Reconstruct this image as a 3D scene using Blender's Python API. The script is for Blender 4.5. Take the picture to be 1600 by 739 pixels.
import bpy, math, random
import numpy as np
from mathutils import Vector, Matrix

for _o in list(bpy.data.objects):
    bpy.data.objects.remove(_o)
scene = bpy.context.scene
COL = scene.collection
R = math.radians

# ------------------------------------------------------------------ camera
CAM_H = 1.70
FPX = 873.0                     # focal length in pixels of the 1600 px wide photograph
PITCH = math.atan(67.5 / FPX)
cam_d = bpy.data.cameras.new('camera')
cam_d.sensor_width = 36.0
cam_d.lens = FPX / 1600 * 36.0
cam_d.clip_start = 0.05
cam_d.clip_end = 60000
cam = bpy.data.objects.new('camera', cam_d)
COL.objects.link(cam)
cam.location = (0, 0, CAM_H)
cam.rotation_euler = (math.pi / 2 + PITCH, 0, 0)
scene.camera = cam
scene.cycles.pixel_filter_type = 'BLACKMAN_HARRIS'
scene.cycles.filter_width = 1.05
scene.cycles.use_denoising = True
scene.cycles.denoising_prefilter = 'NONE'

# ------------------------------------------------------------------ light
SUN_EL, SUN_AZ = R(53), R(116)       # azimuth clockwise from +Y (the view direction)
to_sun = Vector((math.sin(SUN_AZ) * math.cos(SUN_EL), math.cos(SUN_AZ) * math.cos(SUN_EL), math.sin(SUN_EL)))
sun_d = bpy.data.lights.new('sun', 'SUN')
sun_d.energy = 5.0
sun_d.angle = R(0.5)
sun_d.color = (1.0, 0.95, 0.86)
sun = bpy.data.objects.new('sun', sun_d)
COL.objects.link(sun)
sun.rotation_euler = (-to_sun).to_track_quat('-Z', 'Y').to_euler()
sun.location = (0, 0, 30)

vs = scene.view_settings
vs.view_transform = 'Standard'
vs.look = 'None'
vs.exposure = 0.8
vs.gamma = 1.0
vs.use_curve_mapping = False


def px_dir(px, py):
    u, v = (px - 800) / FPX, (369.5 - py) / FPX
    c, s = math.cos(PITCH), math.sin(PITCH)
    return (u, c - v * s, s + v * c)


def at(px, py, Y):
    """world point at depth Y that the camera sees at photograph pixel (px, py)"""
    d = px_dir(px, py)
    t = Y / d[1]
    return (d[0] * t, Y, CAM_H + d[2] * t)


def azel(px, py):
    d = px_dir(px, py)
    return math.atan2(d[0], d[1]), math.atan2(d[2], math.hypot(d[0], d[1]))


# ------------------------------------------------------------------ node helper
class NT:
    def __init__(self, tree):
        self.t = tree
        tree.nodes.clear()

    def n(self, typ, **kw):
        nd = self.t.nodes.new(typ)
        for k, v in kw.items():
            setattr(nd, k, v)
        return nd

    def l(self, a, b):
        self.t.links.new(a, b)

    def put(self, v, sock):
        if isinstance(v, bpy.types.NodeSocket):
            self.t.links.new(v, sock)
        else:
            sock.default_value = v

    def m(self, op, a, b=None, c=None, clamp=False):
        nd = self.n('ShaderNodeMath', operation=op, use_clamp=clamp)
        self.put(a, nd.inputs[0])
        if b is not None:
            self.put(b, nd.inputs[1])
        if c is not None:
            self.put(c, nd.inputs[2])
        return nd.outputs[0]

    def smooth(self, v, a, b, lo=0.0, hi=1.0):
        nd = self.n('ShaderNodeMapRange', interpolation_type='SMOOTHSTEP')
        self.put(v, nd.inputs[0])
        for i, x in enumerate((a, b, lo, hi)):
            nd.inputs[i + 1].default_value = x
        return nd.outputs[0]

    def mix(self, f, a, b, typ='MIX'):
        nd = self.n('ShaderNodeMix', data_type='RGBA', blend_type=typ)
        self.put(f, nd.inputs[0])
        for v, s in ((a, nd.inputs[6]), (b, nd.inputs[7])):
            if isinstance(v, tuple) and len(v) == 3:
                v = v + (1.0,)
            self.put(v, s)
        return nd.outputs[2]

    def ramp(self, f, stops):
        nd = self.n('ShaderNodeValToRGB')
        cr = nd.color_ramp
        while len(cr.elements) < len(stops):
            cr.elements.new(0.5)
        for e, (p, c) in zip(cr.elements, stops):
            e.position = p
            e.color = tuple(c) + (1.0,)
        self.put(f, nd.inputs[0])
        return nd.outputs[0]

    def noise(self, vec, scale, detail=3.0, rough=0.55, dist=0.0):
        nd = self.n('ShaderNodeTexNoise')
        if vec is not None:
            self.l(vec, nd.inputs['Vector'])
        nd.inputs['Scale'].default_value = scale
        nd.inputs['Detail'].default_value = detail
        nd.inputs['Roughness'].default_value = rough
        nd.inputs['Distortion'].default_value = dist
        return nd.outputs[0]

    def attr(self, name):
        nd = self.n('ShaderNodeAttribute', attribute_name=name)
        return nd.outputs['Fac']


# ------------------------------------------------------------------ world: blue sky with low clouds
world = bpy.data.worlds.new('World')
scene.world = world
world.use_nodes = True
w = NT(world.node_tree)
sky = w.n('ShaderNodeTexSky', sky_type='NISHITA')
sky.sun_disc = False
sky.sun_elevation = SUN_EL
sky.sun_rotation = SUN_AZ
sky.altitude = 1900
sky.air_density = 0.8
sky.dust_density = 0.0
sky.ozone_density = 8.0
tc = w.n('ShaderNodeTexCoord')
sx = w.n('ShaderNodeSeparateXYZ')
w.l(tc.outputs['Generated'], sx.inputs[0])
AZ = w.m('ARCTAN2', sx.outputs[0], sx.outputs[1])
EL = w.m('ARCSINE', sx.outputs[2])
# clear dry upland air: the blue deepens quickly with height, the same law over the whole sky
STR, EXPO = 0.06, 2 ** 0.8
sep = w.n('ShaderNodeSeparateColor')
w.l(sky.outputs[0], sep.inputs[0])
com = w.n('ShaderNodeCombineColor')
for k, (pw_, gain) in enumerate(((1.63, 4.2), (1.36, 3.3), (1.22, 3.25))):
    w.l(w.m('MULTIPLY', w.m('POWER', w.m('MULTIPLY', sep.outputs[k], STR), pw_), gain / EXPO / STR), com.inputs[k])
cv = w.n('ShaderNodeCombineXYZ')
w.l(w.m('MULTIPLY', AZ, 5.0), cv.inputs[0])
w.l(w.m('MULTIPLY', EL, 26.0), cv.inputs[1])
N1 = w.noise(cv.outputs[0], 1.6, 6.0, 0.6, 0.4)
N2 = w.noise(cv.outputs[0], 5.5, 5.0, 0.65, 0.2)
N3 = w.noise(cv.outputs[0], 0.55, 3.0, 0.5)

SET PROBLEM
What you return should be the lines from the start of the data through the line with "vs.use_curve_mapping = False", quoted exactly and nothing more.

ANSWER TO THE PROBLEM
Reconstruct this image as a 3D scene using Blender's Python API. The script is for Blender 4.5. Take the picture to be 1600 by 739 pixels.
import bpy, math, random
import numpy as np
from mathutils import Vector, Matrix

for _o in list(bpy.data.objects):
    bpy.data.objects.remove(_o)
scene = bpy.context.scene
COL = scene.collection
R = math.radians

# ------------------------------------------------------------------ camera
CAM_H = 1.70
FPX = 873.0                     # focal length in pixels of the 1600 px wide photograph
PITCH = math.atan(67.5 / FPX)
cam_d = bpy.data.cameras.new('camera')
cam_d.sensor_width = 36.0
cam_d.lens = FPX / 1600 * 36.0
cam_d.clip_start = 0.05
cam_d.clip_end = 60000
cam = bpy.data.objects.new('camera', cam_d)
COL.objects.link(cam)
cam.location = (0, 0, CAM_H)
cam.rotation_euler = (math.pi / 2 + PITCH, 0, 0)
scene.camera = cam
scene.cycles.pixel_filter_type = 'BLACKMAN_HARRIS'
scene.cycles.filter_width = 1.05
scene.cycles.use_denoising = True
scene.cycles.denoising_prefilter = 'NONE'

# ------------------------------------------------------------------ light
SUN_EL, SUN_AZ = R(53), R(116)       # azimuth clockwise from +Y (the view direction)
to_sun = Vector((math.sin(SUN_AZ) * math.cos(SUN_EL), math.cos(SUN_AZ) * math.cos(SUN_EL), math.sin(SUN_EL)))
sun_d = bpy.data.lights.new('sun', 'SUN')
sun_d.energy = 5.0
sun_d.angle = R(0.5)
sun_d.color = (1.0, 0.95, 0.86)
sun = bpy.data.objects.new('sun', sun_d)
COL.objects.link(sun)
sun.rotation_euler = (-to_sun).to_track_quat('-Z', 'Y').to_euler()
sun.location = (0, 0, 30)

vs = scene.view_settings
vs.view_transform = 'Standard'
vs.look = 'None'
vs.exposure = 0.8
vs.gamma = 1.0
vs.use_curve_mapping = False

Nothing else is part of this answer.